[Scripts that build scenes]
□ □ □ □
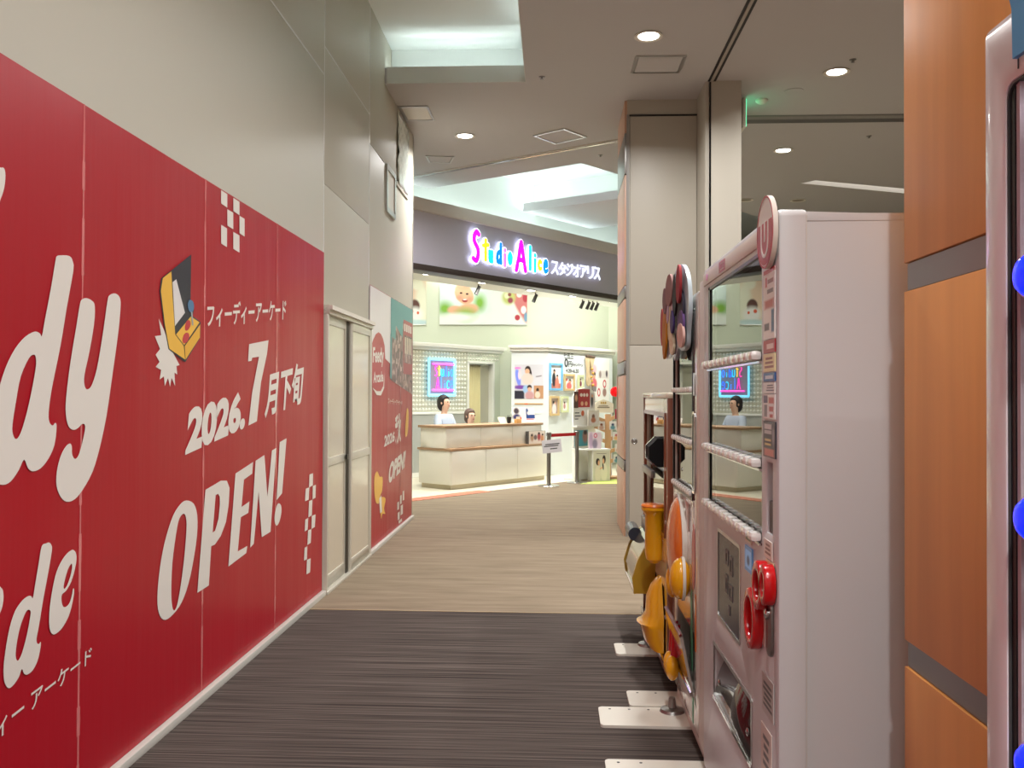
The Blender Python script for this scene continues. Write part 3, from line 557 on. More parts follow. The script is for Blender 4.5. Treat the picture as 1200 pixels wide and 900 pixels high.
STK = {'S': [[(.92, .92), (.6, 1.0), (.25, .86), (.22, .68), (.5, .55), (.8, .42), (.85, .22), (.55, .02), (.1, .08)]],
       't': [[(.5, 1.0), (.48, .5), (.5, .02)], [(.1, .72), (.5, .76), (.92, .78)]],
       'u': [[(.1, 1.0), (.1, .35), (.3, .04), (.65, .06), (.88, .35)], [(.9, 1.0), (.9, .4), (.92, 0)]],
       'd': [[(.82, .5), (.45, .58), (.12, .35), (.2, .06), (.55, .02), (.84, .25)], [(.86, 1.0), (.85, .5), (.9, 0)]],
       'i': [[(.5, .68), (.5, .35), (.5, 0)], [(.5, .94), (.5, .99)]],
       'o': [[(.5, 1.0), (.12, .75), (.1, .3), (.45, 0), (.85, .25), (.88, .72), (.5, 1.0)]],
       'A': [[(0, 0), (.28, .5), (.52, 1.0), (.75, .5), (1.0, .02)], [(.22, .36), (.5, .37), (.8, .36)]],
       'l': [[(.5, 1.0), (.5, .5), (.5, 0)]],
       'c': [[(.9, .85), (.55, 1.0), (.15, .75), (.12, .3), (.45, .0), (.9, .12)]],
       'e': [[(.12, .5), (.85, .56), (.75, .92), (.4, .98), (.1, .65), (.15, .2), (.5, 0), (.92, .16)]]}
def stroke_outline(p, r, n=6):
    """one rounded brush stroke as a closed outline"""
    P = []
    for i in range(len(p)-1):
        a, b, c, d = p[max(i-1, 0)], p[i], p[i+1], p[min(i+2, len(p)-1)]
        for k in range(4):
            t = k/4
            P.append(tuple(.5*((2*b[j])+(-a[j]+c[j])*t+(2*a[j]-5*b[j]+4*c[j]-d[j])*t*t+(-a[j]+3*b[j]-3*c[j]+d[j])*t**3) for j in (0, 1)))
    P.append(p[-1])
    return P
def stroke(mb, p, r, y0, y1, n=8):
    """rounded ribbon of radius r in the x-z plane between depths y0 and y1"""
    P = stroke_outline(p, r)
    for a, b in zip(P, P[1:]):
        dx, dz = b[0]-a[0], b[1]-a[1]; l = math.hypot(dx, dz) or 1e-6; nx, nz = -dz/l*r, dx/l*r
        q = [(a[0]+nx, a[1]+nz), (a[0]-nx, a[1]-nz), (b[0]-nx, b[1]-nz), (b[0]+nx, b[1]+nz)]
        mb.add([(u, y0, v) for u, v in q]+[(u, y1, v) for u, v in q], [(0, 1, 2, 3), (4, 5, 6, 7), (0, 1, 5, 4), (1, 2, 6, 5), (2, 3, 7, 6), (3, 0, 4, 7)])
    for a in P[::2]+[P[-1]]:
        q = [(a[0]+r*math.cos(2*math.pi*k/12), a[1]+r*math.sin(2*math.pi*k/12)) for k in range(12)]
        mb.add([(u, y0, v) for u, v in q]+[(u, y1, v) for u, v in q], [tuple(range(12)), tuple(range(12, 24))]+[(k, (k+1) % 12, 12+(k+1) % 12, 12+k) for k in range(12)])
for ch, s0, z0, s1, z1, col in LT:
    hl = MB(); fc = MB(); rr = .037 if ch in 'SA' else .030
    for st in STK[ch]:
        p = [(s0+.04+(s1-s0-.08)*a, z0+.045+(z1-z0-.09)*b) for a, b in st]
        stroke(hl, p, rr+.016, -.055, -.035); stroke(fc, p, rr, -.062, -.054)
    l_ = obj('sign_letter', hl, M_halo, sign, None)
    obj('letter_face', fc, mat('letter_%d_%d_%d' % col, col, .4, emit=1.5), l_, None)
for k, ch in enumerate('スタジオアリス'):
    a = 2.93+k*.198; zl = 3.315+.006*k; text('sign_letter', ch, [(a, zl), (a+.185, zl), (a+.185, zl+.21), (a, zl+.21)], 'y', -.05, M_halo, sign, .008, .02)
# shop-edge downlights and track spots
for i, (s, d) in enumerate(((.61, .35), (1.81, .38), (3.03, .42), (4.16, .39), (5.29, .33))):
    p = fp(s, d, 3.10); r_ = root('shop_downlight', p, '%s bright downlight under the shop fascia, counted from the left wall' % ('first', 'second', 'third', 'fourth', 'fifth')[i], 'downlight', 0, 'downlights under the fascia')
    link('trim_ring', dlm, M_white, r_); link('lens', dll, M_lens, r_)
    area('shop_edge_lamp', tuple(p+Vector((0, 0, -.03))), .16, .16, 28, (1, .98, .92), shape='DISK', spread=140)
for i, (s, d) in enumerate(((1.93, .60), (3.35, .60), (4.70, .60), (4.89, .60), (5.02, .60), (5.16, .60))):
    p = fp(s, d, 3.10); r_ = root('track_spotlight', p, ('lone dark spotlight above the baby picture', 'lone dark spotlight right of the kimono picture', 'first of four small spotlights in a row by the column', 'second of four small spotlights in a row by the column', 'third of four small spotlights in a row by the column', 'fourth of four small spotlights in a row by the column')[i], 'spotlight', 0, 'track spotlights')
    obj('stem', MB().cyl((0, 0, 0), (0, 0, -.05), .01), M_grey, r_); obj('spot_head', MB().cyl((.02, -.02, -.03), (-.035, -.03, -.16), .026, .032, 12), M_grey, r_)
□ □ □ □
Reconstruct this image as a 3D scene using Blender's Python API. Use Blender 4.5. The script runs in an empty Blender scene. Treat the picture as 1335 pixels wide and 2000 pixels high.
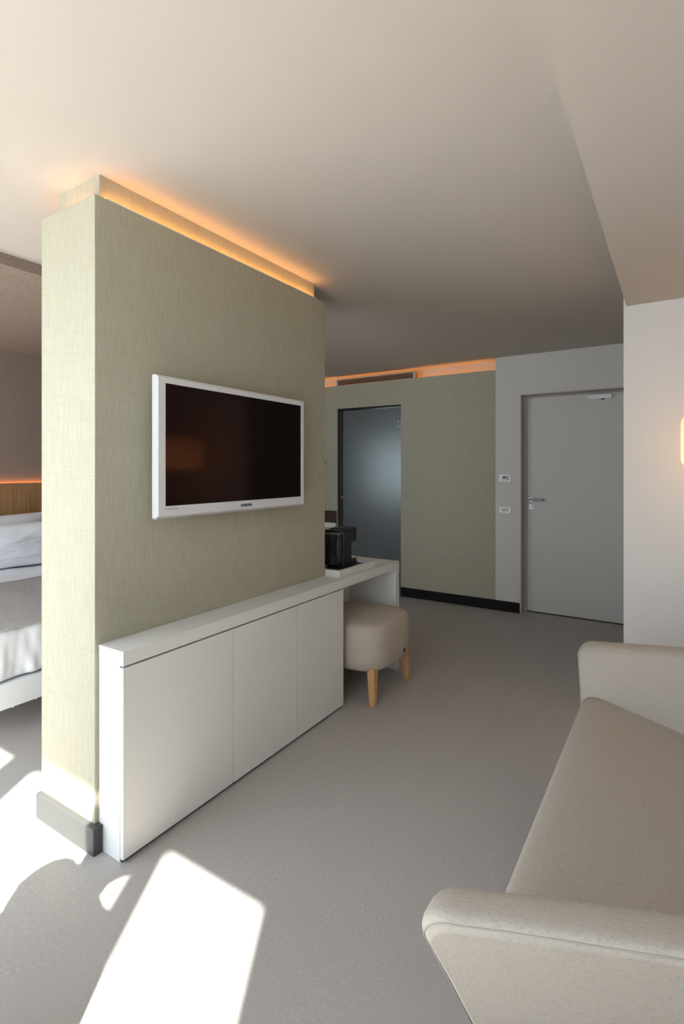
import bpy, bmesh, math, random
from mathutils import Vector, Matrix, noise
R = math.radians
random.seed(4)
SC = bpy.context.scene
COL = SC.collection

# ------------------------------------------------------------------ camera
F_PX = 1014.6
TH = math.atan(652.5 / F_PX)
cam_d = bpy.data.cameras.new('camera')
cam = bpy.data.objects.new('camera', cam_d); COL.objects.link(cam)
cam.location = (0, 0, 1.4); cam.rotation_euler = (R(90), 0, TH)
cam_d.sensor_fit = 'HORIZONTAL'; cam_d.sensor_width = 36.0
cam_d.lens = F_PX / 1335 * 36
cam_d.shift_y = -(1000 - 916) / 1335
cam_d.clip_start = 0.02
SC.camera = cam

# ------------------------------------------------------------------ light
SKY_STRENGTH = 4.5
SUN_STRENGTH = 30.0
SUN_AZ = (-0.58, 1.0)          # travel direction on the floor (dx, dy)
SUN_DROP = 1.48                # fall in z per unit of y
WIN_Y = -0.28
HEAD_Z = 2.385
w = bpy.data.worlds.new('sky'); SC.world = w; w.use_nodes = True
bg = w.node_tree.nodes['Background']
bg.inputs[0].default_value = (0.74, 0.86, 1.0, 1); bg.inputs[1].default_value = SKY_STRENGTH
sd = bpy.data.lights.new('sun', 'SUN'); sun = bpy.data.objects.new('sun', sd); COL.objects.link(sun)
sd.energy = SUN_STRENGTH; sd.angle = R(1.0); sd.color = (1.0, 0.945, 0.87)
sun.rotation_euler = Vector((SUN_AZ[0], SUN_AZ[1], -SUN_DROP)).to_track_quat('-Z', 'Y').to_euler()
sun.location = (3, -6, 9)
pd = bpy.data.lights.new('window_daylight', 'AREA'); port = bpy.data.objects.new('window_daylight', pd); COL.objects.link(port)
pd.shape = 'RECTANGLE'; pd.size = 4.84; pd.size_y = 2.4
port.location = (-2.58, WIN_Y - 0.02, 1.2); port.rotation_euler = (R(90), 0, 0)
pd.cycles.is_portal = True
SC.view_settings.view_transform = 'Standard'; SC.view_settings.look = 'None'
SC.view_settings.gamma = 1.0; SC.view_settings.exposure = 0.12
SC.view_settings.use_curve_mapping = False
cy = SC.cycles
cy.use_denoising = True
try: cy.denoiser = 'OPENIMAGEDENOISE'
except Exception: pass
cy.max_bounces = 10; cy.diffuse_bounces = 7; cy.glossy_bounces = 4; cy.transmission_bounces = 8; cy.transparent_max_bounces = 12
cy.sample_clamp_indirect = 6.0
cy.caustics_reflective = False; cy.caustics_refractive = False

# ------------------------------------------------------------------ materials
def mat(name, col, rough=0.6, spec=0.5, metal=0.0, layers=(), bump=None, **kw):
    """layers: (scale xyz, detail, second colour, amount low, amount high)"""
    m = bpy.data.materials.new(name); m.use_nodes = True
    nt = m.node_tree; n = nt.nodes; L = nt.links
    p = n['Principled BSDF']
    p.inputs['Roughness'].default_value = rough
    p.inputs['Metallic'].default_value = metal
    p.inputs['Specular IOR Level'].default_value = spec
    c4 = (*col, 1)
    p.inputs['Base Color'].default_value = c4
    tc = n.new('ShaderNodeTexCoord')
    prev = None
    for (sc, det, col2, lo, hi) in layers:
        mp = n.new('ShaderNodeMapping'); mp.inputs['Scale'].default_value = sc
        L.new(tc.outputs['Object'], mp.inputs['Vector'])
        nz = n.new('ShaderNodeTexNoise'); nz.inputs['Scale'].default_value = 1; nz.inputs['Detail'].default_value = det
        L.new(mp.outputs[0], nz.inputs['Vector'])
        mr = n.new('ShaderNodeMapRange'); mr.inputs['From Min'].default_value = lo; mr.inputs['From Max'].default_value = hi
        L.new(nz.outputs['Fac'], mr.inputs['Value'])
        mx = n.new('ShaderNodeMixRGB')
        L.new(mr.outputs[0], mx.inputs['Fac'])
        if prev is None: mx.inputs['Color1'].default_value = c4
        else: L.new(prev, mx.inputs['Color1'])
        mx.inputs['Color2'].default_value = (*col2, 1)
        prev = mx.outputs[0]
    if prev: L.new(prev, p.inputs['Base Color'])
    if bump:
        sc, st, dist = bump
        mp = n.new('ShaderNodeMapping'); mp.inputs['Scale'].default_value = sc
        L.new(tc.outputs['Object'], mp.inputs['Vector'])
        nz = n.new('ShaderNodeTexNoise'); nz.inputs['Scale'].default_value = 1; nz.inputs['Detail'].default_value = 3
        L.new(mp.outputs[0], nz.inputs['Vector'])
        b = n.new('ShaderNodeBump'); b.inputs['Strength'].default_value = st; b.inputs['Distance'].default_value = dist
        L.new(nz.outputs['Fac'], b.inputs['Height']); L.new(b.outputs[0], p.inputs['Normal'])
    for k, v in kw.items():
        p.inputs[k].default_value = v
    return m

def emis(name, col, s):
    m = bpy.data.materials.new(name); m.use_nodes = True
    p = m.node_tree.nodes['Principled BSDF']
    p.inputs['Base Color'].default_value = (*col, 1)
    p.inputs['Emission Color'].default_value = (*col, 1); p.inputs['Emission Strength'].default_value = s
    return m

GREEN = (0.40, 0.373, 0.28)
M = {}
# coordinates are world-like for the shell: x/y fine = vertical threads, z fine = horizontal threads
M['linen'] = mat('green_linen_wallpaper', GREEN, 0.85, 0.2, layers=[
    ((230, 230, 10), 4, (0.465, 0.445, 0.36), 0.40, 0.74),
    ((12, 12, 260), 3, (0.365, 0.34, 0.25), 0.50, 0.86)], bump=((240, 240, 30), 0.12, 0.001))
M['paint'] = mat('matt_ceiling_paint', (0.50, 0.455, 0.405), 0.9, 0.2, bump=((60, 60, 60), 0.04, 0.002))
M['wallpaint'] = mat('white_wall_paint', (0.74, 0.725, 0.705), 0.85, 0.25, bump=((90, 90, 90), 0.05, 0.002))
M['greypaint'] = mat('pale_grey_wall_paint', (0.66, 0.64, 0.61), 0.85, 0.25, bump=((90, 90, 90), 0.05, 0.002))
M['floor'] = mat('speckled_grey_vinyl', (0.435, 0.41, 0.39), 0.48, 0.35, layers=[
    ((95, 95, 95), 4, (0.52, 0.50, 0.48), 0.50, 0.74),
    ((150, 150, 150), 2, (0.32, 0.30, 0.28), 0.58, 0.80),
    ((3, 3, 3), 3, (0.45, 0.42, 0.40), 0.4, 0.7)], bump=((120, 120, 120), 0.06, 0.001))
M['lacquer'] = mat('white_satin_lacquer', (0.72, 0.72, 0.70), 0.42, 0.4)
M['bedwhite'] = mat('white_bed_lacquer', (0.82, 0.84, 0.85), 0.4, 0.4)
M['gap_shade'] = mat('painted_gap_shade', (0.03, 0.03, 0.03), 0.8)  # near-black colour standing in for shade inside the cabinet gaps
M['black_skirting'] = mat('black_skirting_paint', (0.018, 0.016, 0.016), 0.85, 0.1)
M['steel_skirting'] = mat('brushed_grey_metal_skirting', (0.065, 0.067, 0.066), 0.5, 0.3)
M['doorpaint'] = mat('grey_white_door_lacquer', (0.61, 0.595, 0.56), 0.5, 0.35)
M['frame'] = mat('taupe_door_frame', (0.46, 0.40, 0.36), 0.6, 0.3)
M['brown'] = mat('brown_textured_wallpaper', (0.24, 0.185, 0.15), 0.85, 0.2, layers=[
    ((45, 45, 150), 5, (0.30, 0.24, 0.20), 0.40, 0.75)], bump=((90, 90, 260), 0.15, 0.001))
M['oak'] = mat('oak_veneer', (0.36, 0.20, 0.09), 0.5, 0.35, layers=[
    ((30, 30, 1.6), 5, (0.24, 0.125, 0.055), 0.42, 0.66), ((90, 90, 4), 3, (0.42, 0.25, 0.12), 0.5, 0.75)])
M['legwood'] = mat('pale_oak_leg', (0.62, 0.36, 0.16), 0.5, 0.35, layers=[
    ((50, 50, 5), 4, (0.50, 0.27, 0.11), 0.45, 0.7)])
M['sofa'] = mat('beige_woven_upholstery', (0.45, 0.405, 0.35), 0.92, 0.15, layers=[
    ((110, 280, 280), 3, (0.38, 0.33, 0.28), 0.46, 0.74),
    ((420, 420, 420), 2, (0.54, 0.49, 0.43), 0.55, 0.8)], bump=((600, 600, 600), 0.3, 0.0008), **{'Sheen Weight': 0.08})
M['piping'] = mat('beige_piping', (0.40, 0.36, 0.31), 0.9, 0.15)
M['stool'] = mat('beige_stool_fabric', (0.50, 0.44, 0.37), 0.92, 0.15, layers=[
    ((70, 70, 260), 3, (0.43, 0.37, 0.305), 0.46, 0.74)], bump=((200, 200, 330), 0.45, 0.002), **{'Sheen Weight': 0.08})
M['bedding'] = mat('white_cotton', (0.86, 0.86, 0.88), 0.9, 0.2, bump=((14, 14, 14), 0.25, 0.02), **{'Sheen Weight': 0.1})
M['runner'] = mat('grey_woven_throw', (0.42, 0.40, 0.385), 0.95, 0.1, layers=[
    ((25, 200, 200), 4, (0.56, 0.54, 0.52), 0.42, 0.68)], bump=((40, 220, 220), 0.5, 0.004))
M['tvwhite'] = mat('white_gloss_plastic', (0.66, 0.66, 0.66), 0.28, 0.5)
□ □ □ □
• Problem statement: Exactly as they stand, quote the lines beginning with the one that contains "Reconstruct this image" and ending with the one that contains "SC.camera = cam", with no pictures.

• Response for this exercise:
Reconstruct this image as a 3D scene using Blender's Python API. Use Blender 4.5. The script runs in an empty Blender scene. Treat the picture as 1335 pixels wide and 2000 pixels high.
import bpy, bmesh, math, random
from mathutils import Vector, Matrix, noise
R = math.radians
random.seed(4)
SC = bpy.context.scene
COL = SC.collection

# ------------------------------------------------------------------ camera
F_PX = 1014.6
TH = math.atan(652.5 / F_PX)
cam_d = bpy.data.cameras.new('camera')
cam = bpy.data.objects.new('camera', cam_d); COL.objects.link(cam)
cam.location = (0, 0, 1.4); cam.rotation_euler = (R(90), 0, TH)
cam_d.sensor_fit = 'HORIZONTAL'; cam_d.sensor_width = 36.0
cam_d.lens = F_PX / 1335 * 36
cam_d.shift_y = -(1000 - 916) / 1335
cam_d.clip_start = 0.02
SC.camera = cam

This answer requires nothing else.